#### [Description of the task]
The listing below holds pictures; exclude them. Return exactly the lines from the one with "Build this scene" through the one with "bpy.data.objects.remove(o)".

#### [Dataset entries]
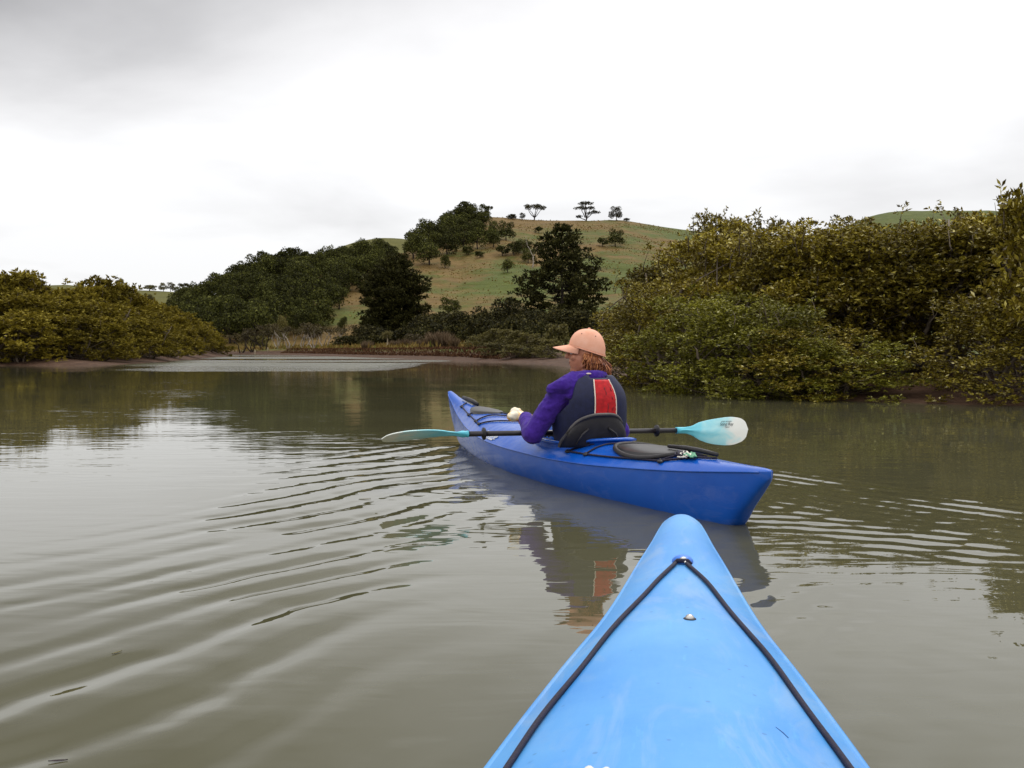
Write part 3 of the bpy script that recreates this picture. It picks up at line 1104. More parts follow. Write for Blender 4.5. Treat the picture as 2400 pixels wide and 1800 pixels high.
def forest():
    r = np.random.default_rng(25)
    pts, wood = [], []
    tries = 0
    while len(pts) < 150 and tries < 20000:
        tries += 1
        px = r.uniform(395, 940); Y = r.uniform(188, 312)
        p = at(px, Y)
        qx, qy = project(*p)
        if not in_poly(qx, qy, FOREST_A):
            continue
        if any((p.x - q.x) ** 2 + (p.y - q.y) ** 2 < 4.6 ** 2 for q in pts):
            continue
        pts.append(p)
        s = r.uniform(2.7, 4.3)
        H = r.uniform(0.85, 1.15)
        e = plant('bush_tree', 'native', int(r.integers(5)), p, (s, s, s * H), r.uniform(0, 6.28), 'native', 'darkbark',
                  'dark evergreen tree deep in the dense wood on the left slope of the hill', 'tree', 'trees of the dense wood on the left slope')
        wood.append((qx, qy, project(p.x, p.y, p.z + s * H * 1.75)[1], e))
    for pick, low, lb in ((lambda w: w[2], False, 'dark tree on the skyline of the left wood, %s from the left'), (lambda w: -w[1], True, 'dark tree along the lower edge of the left wood, %s from the left')):
        chosen = []
        for k in range(18):
            row = [w for w in wood if 395 + k * 30 <= w[0] < 425 + k * 30 and 'deep' in w[3]['label']]
            if row:
                chosen.append(min(row, key=pick))
        for i, w in enumerate(sorted(chosen, key=lambda w: w[0])):
            w[3]['label'] = lb % ORD[i]
    pts = []
    tries = 0
    while len(pts) < 30 and tries < 8000:
        tries += 1
        px = r.uniform(955, 1200); Y = r.uniform(240, 415)
        p = at(px, Y)
        qx, qy = project(*p)
        if not in_poly(qx, qy, FOREST_B):
            continue
        if any((p.x - q.x) ** 2 + (p.y - q.y) ** 2 < 5.2 ** 2 for q in pts):
            continue
        pts.append(p)
        s = r.uniform(3.4, 5.2) * (1.0 if qx < 1120 else 0.70)
        plant('bush_tree', 'native', int(r.integers(5)), p, (s, s, s), r.uniform(0, 6.28), 'native', 'darkbark',
              'dark tree in the clump climbing the hill below the peaked treetop', 'tree', 'trees of the upper clump on the hill')


forest()


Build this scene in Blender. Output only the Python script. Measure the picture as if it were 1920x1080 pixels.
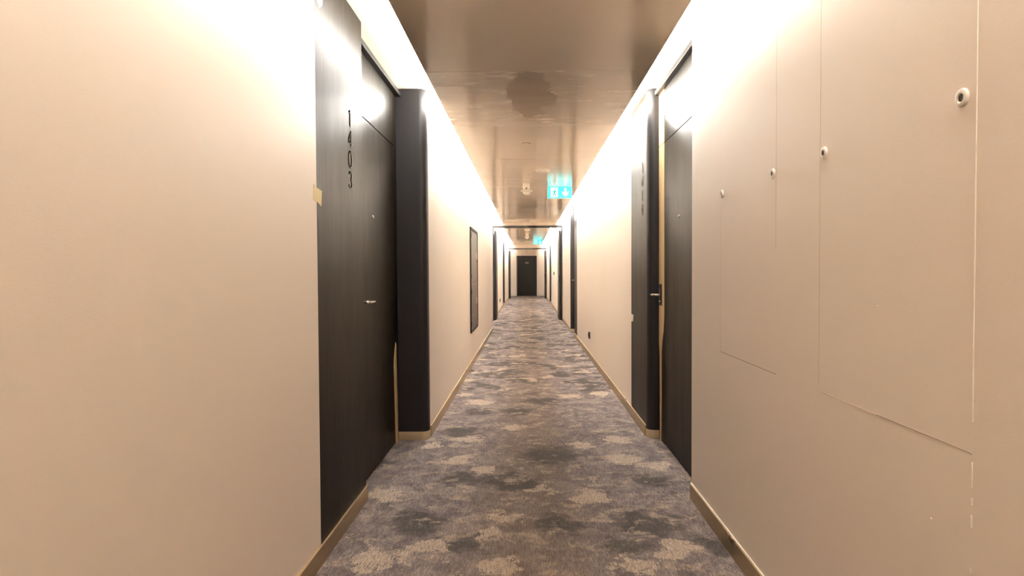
import bpy, bmesh, math, random
from mathutils import Vector, Matrix

random.seed(4)
scene = bpy.context.scene
for o in list(bpy.data.objects):
    bpy.data.objects.remove(o)

# ------------------------------------------------------------------ camera, world, exposure
EYE = 1.22
YAW, PITCH, ROLL = -0.02428, -0.02487, 0.005
cam_data = bpy.data.cameras.new('camera')
cam_data.sensor_width = 36.0
cam_data.lens = 36.0 * 1200.0 / 1920.0
cam_data.clip_start = 0.05
cam_data.clip_end = 200
cam = bpy.data.objects.new('camera', cam_data)
scene.collection.objects.link(cam)
fw = Vector((math.sin(YAW) * math.cos(PITCH), math.cos(YAW) * math.cos(PITCH), math.sin(PITCH)))
r0 = Vector((math.cos(YAW), -math.sin(YAW), 0))
u0 = r0.cross(fw)
rt = math.cos(ROLL) * r0 - math.sin(ROLL) * u0
up = math.sin(ROLL) * r0 + math.cos(ROLL) * u0
cam.matrix_world = Matrix(((rt.x, up.x, -fw.x, 0), (rt.y, up.y, -fw.y, 0), (rt.z, up.z, -fw.z, EYE), (0, 0, 0, 1)))
scene.camera = cam

world = bpy.data.worlds.new('world')
scene.world = world
world.use_nodes = True
world.node_tree.nodes['Background'].inputs[0].default_value = (0.02, 0.018, 0.015, 1)
world.node_tree.nodes['Background'].inputs[1].default_value = 0.3

vs = scene.view_settings
vs.view_transform = 'Standard'
vs.look = 'None'
vs.gamma = 1.0
vs.exposure = 0.2
vs.use_curve_mapping = False

LED_STRENGTH = 300.0
LED_STRENGTH_LEFT = 240.0
LED_STRENGTH_FAR = 1000.0
LED_STRENGTH_END = 190.0
LED_COLOR = (1.0, 0.955, 0.89, 1)
scene.cycles.max_bounces = 16
scene.cycles.diffuse_bounces = 10

# ------------------------------------------------------------------ layout (metres; y runs down the corridor)
XL = -0.870      # left wall face
XB = -0.727      # left boxed-out wall face
XR = 0.875       # right wall face
DL = -0.946      # left door face
DR = 0.960       # right door face
BACK = -3.0
END = 32.5
SOFFIT = 2.545
RAFT = 2.465
RAFT_T = 0.022
RL, RR = -0.632, 0.762
FRAME1, FRAME2 = 16.1, 29.3

# ------------------------------------------------------------------ materials
def new_mat(name):
    m = bpy.data.materials.new(name)
    m.use_nodes = True
    nt = m.node_tree
    return m, nt, nt.nodes['Principled BSDF']

def node(nt, kind, **kw):
    n = nt.nodes.new(kind)
    for k, v in kw.items():
        if k in n.inputs.keys():
            n.inputs[k].default_value = v
        else:
            setattr(n, k, v)
    return n

def coords(nt, scale=(1, 1, 1), world_space=True):
    if world_space:
        g = nt.nodes.new('ShaderNodeNewGeometry'); out = g.outputs['Position']
    else:
        g = nt.nodes.new('ShaderNodeTexCoord'); out = g.outputs['Object']
    mp = nt.nodes.new('ShaderNodeMapping')
    mp.inputs['Scale'].default_value = scale
    nt.links.new(out, mp.inputs['Vector'])
    return mp.outputs['Vector']

def noise(nt, vec, scale, detail=4, rough=0.55, dist=0.0):
    n = nt.nodes.new('ShaderNodeTexNoise')
    n.inputs['Scale'].default_value = scale
    n.inputs['Detail'].default_value = detail
    n.inputs['Roughness'].default_value = rough
    n.inputs['Distortion'].default_value = dist
    nt.links.new(vec, n.inputs['Vector'])
    return n.outputs['Fac']

def ramp(nt, fac, stops):
    r = nt.nodes.new('ShaderNodeValToRGB')
    el = r.color_ramp.elements
    while len(el) < len(stops):
        el.new(0.5)
    for e, (p, c) in zip(el, stops):
        e.position = p
        e.color = (c[0], c[1], c[2], 1) if hasattr(c, '__len__') else (c, c, c, 1)
    nt.links.new(fac, r.inputs['Fac'])
    return r.outputs['Color']

def maprange(nt, val, a, b, c, d):
    n = nt.nodes.new('ShaderNodeMapRange')
    n.interpolation_type = 'SMOOTHSTEP'
    for i, v in zip((1, 2, 3, 4), (a, b, c, d)):
        n.inputs[i].default_value = v
    nt.links.new(val, n.inputs[0])
    return n.outputs[0]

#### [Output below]
Build this scene in Blender. Output only the Python script. Measure the picture as if it were 1920x1080 pixels.
import bpy, bmesh, math, random
from mathutils import Vector, Matrix

random.seed(4)
scene = bpy.context.scene
for o in list(bpy.data.objects):
    bpy.data.objects.remove(o)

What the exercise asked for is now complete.